Sunday, 5 August 2007

Quantitative Hedonics

I'll start with an effective way to create hap- piness. Lays' ketchup flavour crisps and Mouton Rothschild 1985. Yes, I know it sounds like a strange combination but it actually really works. So, if that is practical hedonics, what's quantitative hedonics?

Economists are starting to broaden the idea of cost, in particular talking about the cost of happiness. Quantitative hedonics, then, is an attempt to measure misery or its inverse, joy. The basic idea is easy enough: if you rate your happiness sitting in the garden this morning at 6/10 without an ice cream and 7/10 with one, and an ice cream costs £1, then it costs £1 to increase your happiness 10%.

Nick Cohen in today's Observer discusses an example of this: the cost of aircraft noise. Clearly being overflown makes people miserable. How much should the airlines pay to compensate the people they inflict this on? Obviously one cannot get an unequivocal answer, but even an estimate is interesting.

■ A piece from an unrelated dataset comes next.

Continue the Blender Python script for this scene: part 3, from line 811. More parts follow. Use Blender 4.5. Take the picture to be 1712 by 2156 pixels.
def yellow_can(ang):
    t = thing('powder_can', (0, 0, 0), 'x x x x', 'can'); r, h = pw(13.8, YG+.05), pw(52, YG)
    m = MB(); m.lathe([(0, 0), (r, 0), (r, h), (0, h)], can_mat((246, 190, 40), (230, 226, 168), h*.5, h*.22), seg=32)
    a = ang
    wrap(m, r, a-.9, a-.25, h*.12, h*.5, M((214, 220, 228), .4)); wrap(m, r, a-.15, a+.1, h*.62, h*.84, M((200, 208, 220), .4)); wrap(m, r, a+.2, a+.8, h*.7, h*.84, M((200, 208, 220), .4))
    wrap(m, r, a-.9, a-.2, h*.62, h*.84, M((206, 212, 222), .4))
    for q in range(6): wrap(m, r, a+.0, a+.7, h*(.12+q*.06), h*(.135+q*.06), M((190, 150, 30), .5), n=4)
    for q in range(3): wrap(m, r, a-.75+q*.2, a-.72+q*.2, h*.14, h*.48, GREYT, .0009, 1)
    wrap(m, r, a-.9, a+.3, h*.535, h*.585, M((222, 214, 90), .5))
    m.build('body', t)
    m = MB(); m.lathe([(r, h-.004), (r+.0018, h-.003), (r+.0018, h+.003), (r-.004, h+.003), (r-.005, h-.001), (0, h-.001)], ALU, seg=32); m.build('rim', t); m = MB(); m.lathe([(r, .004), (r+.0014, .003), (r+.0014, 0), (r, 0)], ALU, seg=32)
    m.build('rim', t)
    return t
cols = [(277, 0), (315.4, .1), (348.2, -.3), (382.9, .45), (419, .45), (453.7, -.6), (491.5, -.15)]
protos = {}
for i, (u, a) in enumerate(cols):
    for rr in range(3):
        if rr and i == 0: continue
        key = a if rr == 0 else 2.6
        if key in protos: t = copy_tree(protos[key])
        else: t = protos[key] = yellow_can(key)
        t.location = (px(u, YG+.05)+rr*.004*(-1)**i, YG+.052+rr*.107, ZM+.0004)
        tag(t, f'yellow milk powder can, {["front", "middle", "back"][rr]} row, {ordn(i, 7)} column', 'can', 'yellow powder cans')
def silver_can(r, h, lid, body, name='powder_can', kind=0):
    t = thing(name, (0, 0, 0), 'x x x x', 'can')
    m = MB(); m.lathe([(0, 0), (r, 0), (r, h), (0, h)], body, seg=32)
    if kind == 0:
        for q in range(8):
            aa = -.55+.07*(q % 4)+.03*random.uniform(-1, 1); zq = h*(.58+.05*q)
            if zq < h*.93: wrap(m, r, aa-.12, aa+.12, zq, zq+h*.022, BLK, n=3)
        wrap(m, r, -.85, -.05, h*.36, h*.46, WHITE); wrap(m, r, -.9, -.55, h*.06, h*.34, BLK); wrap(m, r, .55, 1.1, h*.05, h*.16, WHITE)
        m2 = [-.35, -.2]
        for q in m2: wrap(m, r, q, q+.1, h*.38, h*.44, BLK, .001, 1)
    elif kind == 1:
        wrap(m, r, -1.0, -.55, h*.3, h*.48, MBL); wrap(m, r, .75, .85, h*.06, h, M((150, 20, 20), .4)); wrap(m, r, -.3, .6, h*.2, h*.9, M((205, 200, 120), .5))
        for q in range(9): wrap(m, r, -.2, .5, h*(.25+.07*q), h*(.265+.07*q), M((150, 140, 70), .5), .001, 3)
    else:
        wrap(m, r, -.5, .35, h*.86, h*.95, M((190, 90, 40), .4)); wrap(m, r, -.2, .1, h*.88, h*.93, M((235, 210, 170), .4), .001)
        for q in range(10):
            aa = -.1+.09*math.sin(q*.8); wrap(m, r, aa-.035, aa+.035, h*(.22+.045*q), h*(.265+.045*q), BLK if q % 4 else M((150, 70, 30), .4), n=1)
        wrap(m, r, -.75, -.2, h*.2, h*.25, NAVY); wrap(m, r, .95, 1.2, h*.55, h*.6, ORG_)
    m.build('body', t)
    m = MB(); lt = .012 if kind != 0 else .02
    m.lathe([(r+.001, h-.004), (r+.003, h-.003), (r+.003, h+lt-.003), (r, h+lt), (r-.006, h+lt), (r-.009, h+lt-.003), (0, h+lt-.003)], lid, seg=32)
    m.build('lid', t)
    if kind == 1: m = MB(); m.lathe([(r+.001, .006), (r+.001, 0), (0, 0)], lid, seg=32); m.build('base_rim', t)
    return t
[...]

This view of the world suggests a different way at looking at some problematic modern situations. For instance recently the New York Times had a discussion of babies on public transport. One side took the view that a screaming child make the whole experience miserable for everyone: the other that they had a perfect right to travel with their child no matter how noisy. It would be interesting of debating whether it is acceptable to travel with a screaming infant what the hedonic cost of doing so was. Perhaps if this added onto the parent's ticket their decision to travel might be different?